• _Task statement_: Reproduce the material below line by line, beginning with its first line and ending with the line that contains "col = S.collection"; leave out pictures.

• _Data block_:
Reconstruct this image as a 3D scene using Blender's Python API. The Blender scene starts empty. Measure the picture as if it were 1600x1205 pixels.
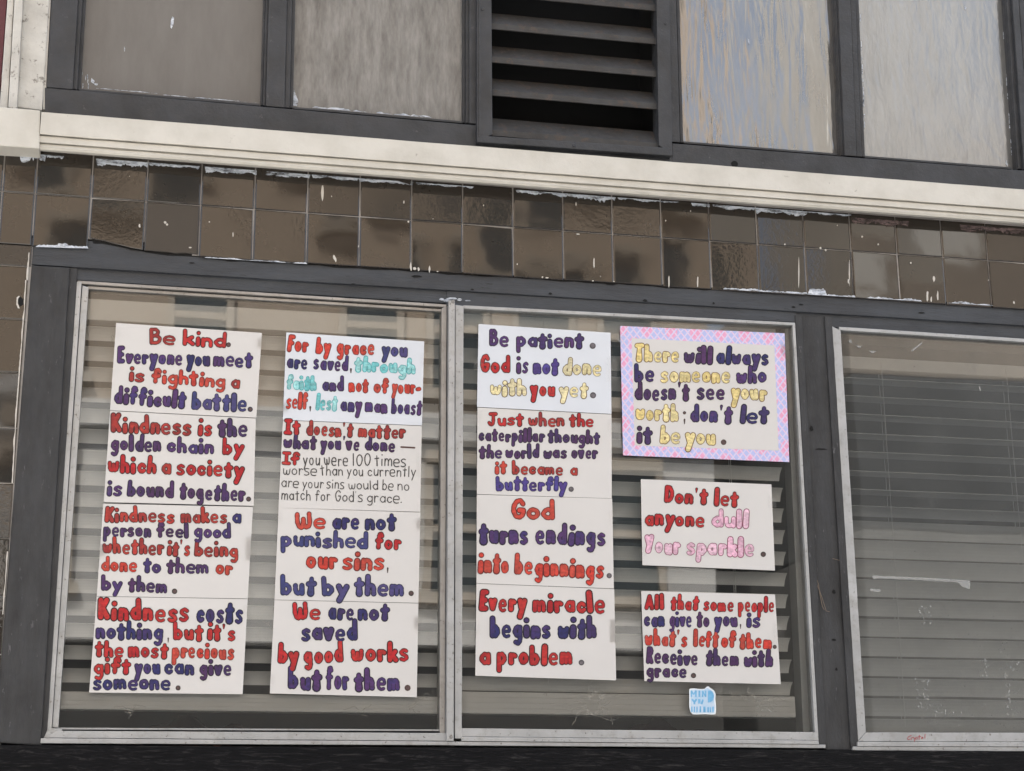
import bpy, bmesh, math, random
from mathutils import Vector, Matrix, noise
R = math.radians
random.seed(11)
S = bpy.context.scene
col = S.collection

# ------------------------------------------------------------------ camera
D, CZ = 4.809, 1.5
YAW, PIT, ROL, F = 0.213683921, 0.275663478, -0.00764245597, 2773.9433
cy, sy, cp, sp, cr, sr = math.cos(YAW), math.sin(YAW), math.cos(PIT), math.sin(PIT), math.cos(ROL), math.sin(ROL)
FW = Vector((sy*cp, cy*cp, sp)); r0 = Vector((cy, -sy, 0)); u0 = r0.cross(FW)
RT = cr*r0 + sr*u0; UP = -sr*r0 + cr*u0
CAM = Vector((0, -D, CZ))
cam_d = bpy.data.cameras.new('camera'); cam = bpy.data.objects.new('camera', cam_d); col.objects.link(cam)
M = Matrix((RT, UP, -FW)).transposed().to_4x4(); M.translation = CAM
cam.matrix_world = M
cam_d.sensor_width = 36; cam_d.lens = F/1600*36; cam_d.clip_start = .05; cam_d.clip_end = 500
S.camera = cam
# ------------------------------------------------------------------ sky and sun
W = bpy.data.worlds.new('World'); S.world = W; W.use_nodes = True
nt = W.node_tree; bg = nt.nodes['Background']
sky = nt.nodes.new('ShaderNodeTexSky'); sky.sky_type = 'NISHITA'; sky.sun_disc = False
SUN_EL, SUN_ROT = R(52), R(-25)
sky.sun_elevation = SUN_EL; sky.sun_rotation = SUN_ROT; sky.air_density = 1.0; sky.dust_density = 4.0; sky.ozone_density = .6
tc = nt.nodes.new('ShaderNodeTexCoord'); mpc = nt.nodes.new('ShaderNodeMapping'); mpc.inputs['Scale'].default_value = (1, 1, 2.2)
cl = nt.nodes.new('ShaderNodeTexNoise'); cl.inputs['Scale'].default_value = 3.2; cl.inputs['Detail'].default_value = 7; cl.inputs['Roughness'].default_value = .58
cr_ = nt.nodes.new('ShaderNodeMapRange'); cr_.inputs['From Min'].default_value = .38; cr_.inputs['From Max'].default_value = .62; cr_.inputs['To Min'].default_value = .30; cr_.inputs['To Max'].default_value = .92
cmx = nt.nodes.new('ShaderNodeMix'); cmx.data_type = 'RGBA'; cmx.inputs[7].default_value = (3.85, 4.1, 4.5, 1)
nt.links.new(tc.outputs['Generated'], mpc.inputs[0]); nt.links.new(mpc.outputs[0], cl.inputs['Vector']); nt.links.new(cl.outputs['Fac'], cr_.inputs['Value'])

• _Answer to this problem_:
Reconstruct this image as a 3D scene using Blender's Python API. The Blender scene starts empty. Measure the picture as if it were 1600x1205 pixels.
import bpy, bmesh, math, random
from mathutils import Vector, Matrix, noise
R = math.radians
random.seed(11)
S = bpy.context.scene
col = S.collection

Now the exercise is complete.